What matters 10× more than time-of-day: signal-based timing. Sending your first email the week a prospect changes jobs, their company announces funding, or they post about a relevant problem on LinkedIn — this produces a 2–3× reply rate lift. That dwarfs any send-time optimization.
If you're optimizing send time before you've implemented signal-based triggering, you're polishing the dashboard while the engine is off.
Frequently asked questions
How many follow-up emails should I send?
4–6 follow-ups after the initial email. 44% of positive replies come on the 3rd touchpoint or later. Most teams give up too early — the biggest cadence mistake is stopping after 2 emails.

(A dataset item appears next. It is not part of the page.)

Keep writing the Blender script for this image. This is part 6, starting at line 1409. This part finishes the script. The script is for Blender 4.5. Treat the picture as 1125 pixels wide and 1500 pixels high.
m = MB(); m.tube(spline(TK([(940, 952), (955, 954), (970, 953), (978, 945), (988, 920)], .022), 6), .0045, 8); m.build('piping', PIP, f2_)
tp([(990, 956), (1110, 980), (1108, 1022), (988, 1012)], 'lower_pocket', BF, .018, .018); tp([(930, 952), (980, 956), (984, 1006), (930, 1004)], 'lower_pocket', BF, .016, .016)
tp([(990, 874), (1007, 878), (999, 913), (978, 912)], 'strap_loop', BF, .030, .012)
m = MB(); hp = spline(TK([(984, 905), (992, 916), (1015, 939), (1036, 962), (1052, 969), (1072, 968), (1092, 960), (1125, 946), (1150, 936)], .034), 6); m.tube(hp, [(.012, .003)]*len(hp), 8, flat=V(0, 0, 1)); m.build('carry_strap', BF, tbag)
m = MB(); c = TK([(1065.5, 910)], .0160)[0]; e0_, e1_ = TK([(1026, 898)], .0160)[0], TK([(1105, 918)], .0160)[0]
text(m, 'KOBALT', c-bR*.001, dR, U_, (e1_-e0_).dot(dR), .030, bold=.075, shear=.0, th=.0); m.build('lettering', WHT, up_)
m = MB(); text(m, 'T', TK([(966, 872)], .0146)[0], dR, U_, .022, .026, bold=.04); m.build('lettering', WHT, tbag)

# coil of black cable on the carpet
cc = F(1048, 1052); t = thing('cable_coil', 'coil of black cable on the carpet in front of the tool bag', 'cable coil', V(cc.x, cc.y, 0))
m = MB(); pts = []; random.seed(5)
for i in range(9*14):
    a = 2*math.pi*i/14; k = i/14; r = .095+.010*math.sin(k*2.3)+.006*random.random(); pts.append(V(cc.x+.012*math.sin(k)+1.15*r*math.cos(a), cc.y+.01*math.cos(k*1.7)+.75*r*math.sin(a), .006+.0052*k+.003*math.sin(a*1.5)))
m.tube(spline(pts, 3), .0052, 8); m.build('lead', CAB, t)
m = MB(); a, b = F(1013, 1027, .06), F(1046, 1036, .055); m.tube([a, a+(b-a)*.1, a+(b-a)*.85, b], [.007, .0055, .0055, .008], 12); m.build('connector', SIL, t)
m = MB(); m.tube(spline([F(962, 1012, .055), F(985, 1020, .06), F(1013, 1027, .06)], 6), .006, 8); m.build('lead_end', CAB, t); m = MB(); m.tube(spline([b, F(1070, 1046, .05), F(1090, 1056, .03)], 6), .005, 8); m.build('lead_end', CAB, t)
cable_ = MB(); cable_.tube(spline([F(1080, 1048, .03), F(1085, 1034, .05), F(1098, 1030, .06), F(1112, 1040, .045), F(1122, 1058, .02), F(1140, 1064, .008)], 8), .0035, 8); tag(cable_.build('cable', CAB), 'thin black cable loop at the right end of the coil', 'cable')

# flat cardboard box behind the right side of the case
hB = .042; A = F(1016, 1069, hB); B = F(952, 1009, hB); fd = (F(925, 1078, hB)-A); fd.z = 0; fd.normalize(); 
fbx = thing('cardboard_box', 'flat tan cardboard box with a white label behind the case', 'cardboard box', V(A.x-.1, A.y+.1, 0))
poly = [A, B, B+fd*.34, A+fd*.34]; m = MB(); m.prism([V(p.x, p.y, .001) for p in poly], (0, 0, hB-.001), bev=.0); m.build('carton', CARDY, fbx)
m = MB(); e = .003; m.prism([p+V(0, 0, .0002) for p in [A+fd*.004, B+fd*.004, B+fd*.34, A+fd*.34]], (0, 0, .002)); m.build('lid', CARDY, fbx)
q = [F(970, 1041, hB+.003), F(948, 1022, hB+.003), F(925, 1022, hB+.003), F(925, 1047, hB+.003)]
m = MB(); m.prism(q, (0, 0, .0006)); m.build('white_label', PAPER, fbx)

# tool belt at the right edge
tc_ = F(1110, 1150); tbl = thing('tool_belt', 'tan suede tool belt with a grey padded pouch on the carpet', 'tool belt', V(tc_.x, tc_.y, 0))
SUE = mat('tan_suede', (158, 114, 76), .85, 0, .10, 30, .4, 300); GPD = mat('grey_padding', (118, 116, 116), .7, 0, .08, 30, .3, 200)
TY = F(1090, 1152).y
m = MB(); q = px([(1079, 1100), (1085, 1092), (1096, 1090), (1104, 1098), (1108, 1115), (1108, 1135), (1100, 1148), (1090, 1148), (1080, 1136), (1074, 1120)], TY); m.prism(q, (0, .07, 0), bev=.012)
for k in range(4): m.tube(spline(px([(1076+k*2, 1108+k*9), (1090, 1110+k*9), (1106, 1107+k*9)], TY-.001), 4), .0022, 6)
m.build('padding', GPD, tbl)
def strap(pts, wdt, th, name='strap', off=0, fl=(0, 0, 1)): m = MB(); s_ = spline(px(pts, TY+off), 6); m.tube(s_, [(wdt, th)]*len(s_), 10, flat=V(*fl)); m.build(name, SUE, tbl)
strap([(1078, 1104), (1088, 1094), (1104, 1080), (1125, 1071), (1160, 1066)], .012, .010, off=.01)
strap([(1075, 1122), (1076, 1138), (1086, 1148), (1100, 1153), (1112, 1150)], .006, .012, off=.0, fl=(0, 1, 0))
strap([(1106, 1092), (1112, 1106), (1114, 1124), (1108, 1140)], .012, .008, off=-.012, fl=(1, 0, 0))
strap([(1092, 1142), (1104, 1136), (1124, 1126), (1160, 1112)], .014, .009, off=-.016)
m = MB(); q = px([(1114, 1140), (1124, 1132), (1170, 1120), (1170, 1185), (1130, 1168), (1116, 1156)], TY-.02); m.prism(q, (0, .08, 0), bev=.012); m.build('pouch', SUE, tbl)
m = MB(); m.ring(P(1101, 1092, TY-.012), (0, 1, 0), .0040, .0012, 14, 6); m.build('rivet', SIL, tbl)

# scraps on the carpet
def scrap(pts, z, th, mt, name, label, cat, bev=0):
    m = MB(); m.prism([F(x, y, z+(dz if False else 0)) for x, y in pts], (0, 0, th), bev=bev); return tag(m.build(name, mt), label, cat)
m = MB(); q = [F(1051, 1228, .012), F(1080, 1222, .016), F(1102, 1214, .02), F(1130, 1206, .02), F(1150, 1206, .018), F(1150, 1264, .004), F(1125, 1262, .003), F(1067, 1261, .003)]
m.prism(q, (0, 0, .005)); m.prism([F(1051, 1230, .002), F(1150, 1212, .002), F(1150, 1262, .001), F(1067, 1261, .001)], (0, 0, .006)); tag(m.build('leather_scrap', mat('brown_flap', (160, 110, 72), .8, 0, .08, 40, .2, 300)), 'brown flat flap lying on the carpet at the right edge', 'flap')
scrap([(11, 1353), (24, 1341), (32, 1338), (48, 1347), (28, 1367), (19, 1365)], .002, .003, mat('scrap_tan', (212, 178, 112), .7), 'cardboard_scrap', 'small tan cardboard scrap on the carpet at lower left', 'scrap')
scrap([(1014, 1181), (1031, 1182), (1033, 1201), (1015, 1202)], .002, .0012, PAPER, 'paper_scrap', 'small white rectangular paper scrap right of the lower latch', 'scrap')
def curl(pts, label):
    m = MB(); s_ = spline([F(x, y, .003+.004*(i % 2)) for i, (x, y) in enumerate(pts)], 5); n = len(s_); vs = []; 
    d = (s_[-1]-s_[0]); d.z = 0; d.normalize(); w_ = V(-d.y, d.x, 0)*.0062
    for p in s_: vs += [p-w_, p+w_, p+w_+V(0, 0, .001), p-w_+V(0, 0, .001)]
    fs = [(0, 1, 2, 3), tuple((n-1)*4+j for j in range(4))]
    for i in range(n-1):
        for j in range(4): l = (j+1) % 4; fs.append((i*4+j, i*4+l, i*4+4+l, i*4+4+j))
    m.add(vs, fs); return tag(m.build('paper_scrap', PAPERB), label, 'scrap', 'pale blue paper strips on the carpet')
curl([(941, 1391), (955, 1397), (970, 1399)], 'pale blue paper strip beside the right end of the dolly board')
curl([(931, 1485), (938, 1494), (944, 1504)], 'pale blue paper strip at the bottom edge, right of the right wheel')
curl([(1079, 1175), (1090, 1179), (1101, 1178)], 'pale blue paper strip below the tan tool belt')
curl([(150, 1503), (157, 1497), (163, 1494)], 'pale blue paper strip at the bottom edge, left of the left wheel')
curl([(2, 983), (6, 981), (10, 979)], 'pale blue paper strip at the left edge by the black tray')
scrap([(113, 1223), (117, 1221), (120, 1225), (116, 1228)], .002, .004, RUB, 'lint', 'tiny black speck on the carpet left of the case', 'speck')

How long should I wait between cold emails?
3 days between email 1 and 2. Then 4–5 days between subsequent touches. Shorter gaps feel aggressive; longer gaps lose momentum. The sweet spot is 14–21 days for a complete sequence.
Should I mix channels in my cadence?
Yes. Email + LinkedIn + phone sequences get 2.5× the reply rate of email-only sequences at the same volume. The channels reinforce each other — a LinkedIn connection makes the email feel less cold.
When should I send cold emails?
Tuesday through Thursday, 8–10 AM in the recipient's time zone. But timing matters less than you think — signal-based triggering (sending when something relevant happens at the prospect's company) outperforms time-of-day optimization by 3×.